Data Center Photo

EWFM Data Center: A shortcut to a faster supercomputer (From left: Michael Spear, Roberto Palmieri, and postdoc researcher Ahmed Hassan)

Library and Technology Services (LTS) manages two data centers on campus and utilizes co-location services in the region for disaster recovery and business continuity. The main data center consists of 3,500 square feet of raised floor space. Data Center power is provided by an independent feed from the university's power grid with emergency power provided by both diesel generator and natural gas generators. In addition, network connectivity and power supplies are redundant for all systems. These data centers contain over a petabyte of disk storage and a combined total of over 500 virtual and physical servers.

Network Operations Center

Our Network Operations Center (NOC) is located next to the main data center and provides support for data center operations, centralized monitoring and alerting, and is our primary interface for incident management. The NOC is staffed 6:30am-11:00pm, Monday through Friday, and staff are on-call during non-working hours. Open source and proprietary monitoring software provide visibility and alerting for all components of our cyberinfrastructure 24x7x365.

Data Center Features

  • Highly redundant and resilient design and architecture
  • Diesel and natural gas generators in case of city power loss
  • More efficient, reliable cooling and power delivery to compute than typical server rooms
  • Increased energy savings in terms of cooling supported by hot/cold aisle configurations
  • Secure facilities with access control and video surveillance
  • Fire protection using environmentally safe clean agent with Emergency Power Off (EPO)

HPC

High Performance Computing (HPC) is hosted our in our data center.

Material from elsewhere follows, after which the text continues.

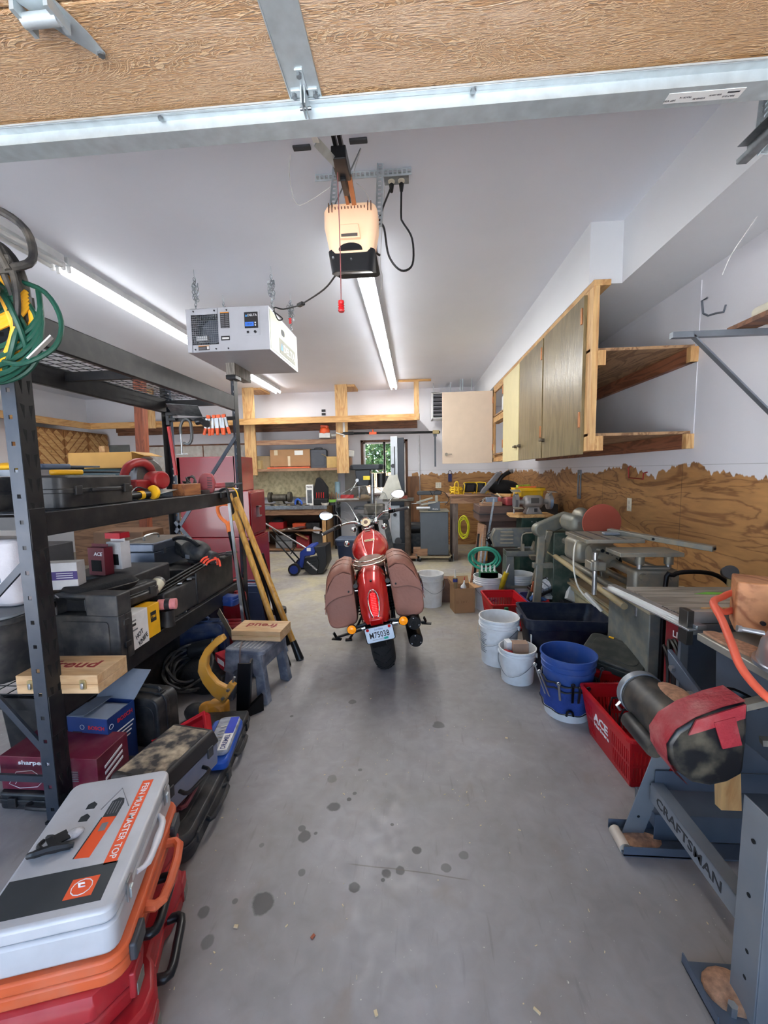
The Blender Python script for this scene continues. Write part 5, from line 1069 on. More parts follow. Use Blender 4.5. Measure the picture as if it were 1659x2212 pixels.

Currently, HPC consists of the following:

  • Sol, a shared condominium cluster, consisting of a total of 2,528 cores, 13.4TB RAM, 120 consumer grade NVIDIA graphics processing units (GPUs) with 1TB memory, and 100Gbps Infiniband fabric.
  • Hawk, a NSF Campus Cyberinfrastructure grant-funded cluster (Office of Advanced Cyberinfrastructure award number 2019035), consisting of a total of 1752 cores, 16.9TB RAM and 32 nVIDIA T4 GPUs with 512GB memory.
  • Ceph, a 2026TB expandable (675TB usable) storage resource including 795TB funded by NSF’s Campus Cyberinfrastructure grant, based on the Ceph software.
  • CephFS, a 94TB raw (45TB usable) scratch filesystem supported by solid state drives, serving both Sol and Hawk.